» **EXERCISE GOAL**
Return all of the lines below exactly as they are.

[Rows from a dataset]
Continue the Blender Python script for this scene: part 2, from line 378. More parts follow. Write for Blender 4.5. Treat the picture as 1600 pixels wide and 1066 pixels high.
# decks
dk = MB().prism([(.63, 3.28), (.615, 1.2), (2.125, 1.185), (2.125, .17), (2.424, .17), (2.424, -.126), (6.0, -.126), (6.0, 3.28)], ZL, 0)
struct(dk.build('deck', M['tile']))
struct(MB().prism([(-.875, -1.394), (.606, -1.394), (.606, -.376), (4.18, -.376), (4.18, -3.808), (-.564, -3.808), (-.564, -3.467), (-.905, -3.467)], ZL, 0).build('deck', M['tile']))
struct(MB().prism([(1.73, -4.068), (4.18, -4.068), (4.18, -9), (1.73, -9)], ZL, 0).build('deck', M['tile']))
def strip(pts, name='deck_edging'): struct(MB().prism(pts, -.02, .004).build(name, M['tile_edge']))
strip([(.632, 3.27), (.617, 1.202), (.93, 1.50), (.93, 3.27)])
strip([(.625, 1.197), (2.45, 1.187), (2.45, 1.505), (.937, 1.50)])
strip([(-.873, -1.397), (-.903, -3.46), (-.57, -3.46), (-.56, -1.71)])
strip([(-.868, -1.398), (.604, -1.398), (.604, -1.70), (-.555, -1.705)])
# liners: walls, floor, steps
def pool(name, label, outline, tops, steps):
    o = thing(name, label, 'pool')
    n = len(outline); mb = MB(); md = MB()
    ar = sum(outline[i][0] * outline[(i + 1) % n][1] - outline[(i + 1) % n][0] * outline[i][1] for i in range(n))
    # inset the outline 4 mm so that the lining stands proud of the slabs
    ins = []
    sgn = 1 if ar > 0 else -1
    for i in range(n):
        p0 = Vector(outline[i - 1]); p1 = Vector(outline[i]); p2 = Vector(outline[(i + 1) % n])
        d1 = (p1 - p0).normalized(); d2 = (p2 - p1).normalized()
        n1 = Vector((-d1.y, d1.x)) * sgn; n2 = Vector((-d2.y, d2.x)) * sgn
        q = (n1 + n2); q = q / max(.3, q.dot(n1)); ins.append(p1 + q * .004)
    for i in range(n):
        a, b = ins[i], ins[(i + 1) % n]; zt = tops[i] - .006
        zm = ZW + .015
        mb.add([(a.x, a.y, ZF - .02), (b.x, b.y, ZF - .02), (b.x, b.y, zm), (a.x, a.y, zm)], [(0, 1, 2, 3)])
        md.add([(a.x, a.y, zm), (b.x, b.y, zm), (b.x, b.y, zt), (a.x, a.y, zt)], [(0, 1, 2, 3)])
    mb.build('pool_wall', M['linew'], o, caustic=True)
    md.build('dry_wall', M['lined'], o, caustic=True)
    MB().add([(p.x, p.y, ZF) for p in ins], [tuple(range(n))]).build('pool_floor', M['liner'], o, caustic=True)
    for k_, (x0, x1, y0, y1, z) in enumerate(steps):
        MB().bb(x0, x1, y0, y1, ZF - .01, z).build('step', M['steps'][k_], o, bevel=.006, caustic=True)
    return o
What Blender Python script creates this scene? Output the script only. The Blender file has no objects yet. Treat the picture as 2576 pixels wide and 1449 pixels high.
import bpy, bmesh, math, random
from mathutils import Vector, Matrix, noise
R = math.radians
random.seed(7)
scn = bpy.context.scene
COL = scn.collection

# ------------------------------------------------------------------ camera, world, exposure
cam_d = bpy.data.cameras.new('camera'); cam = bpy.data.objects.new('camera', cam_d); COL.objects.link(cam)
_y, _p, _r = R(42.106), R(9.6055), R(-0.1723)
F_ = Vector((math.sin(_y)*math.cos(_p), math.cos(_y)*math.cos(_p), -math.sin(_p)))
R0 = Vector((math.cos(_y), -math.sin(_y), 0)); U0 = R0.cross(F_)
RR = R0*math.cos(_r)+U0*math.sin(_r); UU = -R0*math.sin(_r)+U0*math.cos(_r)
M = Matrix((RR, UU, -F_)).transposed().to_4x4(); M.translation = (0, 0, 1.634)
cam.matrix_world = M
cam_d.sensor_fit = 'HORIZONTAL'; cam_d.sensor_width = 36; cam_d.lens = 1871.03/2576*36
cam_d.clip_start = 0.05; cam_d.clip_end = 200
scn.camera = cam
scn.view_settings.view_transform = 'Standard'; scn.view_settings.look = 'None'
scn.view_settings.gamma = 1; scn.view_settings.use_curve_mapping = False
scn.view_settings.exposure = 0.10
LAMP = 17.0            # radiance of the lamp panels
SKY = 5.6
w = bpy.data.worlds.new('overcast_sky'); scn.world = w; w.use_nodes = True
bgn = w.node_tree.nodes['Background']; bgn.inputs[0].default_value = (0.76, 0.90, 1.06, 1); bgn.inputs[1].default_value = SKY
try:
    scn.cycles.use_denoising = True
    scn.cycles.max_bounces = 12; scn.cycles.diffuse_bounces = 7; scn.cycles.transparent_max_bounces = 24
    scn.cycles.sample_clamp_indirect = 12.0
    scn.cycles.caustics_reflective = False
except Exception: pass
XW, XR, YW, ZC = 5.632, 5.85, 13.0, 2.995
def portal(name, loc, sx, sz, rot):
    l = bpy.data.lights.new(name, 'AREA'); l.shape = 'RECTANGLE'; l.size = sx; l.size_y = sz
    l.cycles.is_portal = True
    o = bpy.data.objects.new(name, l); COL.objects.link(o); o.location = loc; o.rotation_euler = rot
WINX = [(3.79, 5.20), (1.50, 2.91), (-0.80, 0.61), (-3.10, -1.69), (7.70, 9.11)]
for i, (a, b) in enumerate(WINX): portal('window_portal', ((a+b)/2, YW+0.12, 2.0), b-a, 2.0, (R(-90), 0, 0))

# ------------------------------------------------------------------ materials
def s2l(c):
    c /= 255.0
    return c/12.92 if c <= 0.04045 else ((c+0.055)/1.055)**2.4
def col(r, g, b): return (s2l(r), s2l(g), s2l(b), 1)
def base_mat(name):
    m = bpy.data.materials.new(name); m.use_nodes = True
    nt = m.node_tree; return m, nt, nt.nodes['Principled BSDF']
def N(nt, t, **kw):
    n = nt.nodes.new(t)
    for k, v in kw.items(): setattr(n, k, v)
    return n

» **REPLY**
Continue the Blender Python script for this scene: part 2, from line 378. More parts follow. Write for Blender 4.5. Treat the picture as 1600 pixels wide and 1066 pixels high.
# decks
dk = MB().prism([(.63, 3.28), (.615, 1.2), (2.125, 1.185), (2.125, .17), (2.424, .17), (2.424, -.126), (6.0, -.126), (6.0, 3.28)], ZL, 0)
struct(dk.build('deck', M['tile']))
struct(MB().prism([(-.875, -1.394), (.606, -1.394), (.606, -.376), (4.18, -.376), (4.18, -3.808), (-.564, -3.808), (-.564, -3.467), (-.905, -3.467)], ZL, 0).build('deck', M['tile']))
struct(MB().prism([(1.73, -4.068), (4.18, -4.068), (4.18, -9), (1.73, -9)], ZL, 0).build('deck', M['tile']))
def strip(pts, name='deck_edging'): struct(MB().prism(pts, -.02, .004).build(name, M['tile_edge']))
strip([(.632, 3.27), (.617, 1.202), (.93, 1.50), (.93, 3.27)])
strip([(.625, 1.197), (2.45, 1.187), (2.45, 1.505), (.937, 1.50)])
strip([(-.873, -1.397), (-.903, -3.46), (-.57, -3.46), (-.56, -1.71)])
strip([(-.868, -1.398), (.604, -1.398), (.604, -1.70), (-.555, -1.705)])
# liners: walls, floor, steps
def pool(name, label, outline, tops, steps):
    o = thing(name, label, 'pool')
    n = len(outline); mb = MB(); md = MB()
    ar = sum(outline[i][0] * outline[(i + 1) % n][1] - outline[(i + 1) % n][0] * outline[i][1] for i in range(n))
    # inset the outline 4 mm so that the lining stands proud of the slabs
    ins = []
    sgn = 1 if ar > 0 else -1
    for i in range(n):
        p0 = Vector(outline[i - 1]); p1 = Vector(outline[i]); p2 = Vector(outline[(i + 1) % n])
        d1 = (p1 - p0).normalized(); d2 = (p2 - p1).normalized()
        n1 = Vector((-d1.y, d1.x)) * sgn; n2 = Vector((-d2.y, d2.x)) * sgn
        q = (n1 + n2); q = q / max(.3, q.dot(n1)); ins.append(p1 + q * .004)
    for i in range(n):
        a, b = ins[i], ins[(i + 1) % n]; zt = tops[i] - .006
        zm = ZW + .015
        mb.add([(a.x, a.y, ZF - .02), (b.x, b.y, ZF - .02), (b.x, b.y, zm), (a.x, a.y, zm)], [(0, 1, 2, 3)])
        md.add([(a.x, a.y, zm), (b.x, b.y, zm), (b.x, b.y, zt), (a.x, a.y, zt)], [(0, 1, 2, 3)])
    mb.build('pool_wall', M['linew'], o, caustic=True)
    md.build('dry_wall', M['lined'], o, caustic=True)
    MB().add([(p.x, p.y, ZF) for p in ins], [tuple(range(n))]).build('pool_floor', M['liner'], o, caustic=True)
    for k_, (x0, x1, y0, y1, z) in enumerate(steps):
        MB().bb(x0, x1, y0, y1, ZF - .01, z).build('step', M['steps'][k_], o, bevel=.006, caustic=True)
    return o
What Blender Python script creates this scene? Output the script only. The Blender file has no objects yet. Treat the picture as 2576 pixels wide and 1449 pixels high.
import bpy, bmesh, math, random
from mathutils import Vector, Matrix, noise
R = math.radians
random.seed(7)
scn = bpy.context.scene
COL = scn.collection

# ------------------------------------------------------------------ camera, world, exposure
cam_d = bpy.data.cameras.new('camera'); cam = bpy.data.objects.new('camera', cam_d); COL.objects.link(cam)
_y, _p, _r = R(42.106), R(9.6055), R(-0.1723)
F_ = Vector((math.sin(_y)*math.cos(_p), math.cos(_y)*math.cos(_p), -math.sin(_p)))
R0 = Vector((math.cos(_y), -math.sin(_y), 0)); U0 = R0.cross(F_)
RR = R0*math.cos(_r)+U0*math.sin(_r); UU = -R0*math.sin(_r)+U0*math.cos(_r)
M = Matrix((RR, UU, -F_)).transposed().to_4x4(); M.translation = (0, 0, 1.634)
cam.matrix_world = M
cam_d.sensor_fit = 'HORIZONTAL'; cam_d.sensor_width = 36; cam_d.lens = 1871.03/2576*36
cam_d.clip_start = 0.05; cam_d.clip_end = 200
scn.camera = cam
scn.view_settings.view_transform = 'Standard'; scn.view_settings.look = 'None'
scn.view_settings.gamma = 1; scn.view_settings.use_curve_mapping = False
scn.view_settings.exposure = 0.10
LAMP = 17.0            # radiance of the lamp panels
SKY = 5.6
w = bpy.data.worlds.new('overcast_sky'); scn.world = w; w.use_nodes = True
bgn = w.node_tree.nodes['Background']; bgn.inputs[0].default_value = (0.76, 0.90, 1.06, 1); bgn.inputs[1].default_value = SKY
try:
    scn.cycles.use_denoising = True
    scn.cycles.max_bounces = 12; scn.cycles.diffuse_bounces = 7; scn.cycles.transparent_max_bounces = 24
    scn.cycles.sample_clamp_indirect = 12.0
    scn.cycles.caustics_reflective = False
except Exception: pass
XW, XR, YW, ZC = 5.632, 5.85, 13.0, 2.995
def portal(name, loc, sx, sz, rot):
    l = bpy.data.lights.new(name, 'AREA'); l.shape = 'RECTANGLE'; l.size = sx; l.size_y = sz
    l.cycles.is_portal = True
    o = bpy.data.objects.new(name, l); COL.objects.link(o); o.location = loc; o.rotation_euler = rot
WINX = [(3.79, 5.20), (1.50, 2.91), (-0.80, 0.61), (-3.10, -1.69), (7.70, 9.11)]
for i, (a, b) in enumerate(WINX): portal('window_portal', ((a+b)/2, YW+0.12, 2.0), b-a, 2.0, (R(-90), 0, 0))

# ------------------------------------------------------------------ materials
def s2l(c):
    c /= 255.0
    return c/12.92 if c <= 0.04045 else ((c+0.055)/1.055)**2.4
def col(r, g, b): return (s2l(r), s2l(g), s2l(b), 1)
def base_mat(name):
    m = bpy.data.materials.new(name); m.use_nodes = True
    nt = m.node_tree; return m, nt, nt.nodes['Principled BSDF']
def N(nt, t, **kw):
    n = nt.nodes.new(t)
    for k, v in kw.items(): setattr(n, k, v)
    return n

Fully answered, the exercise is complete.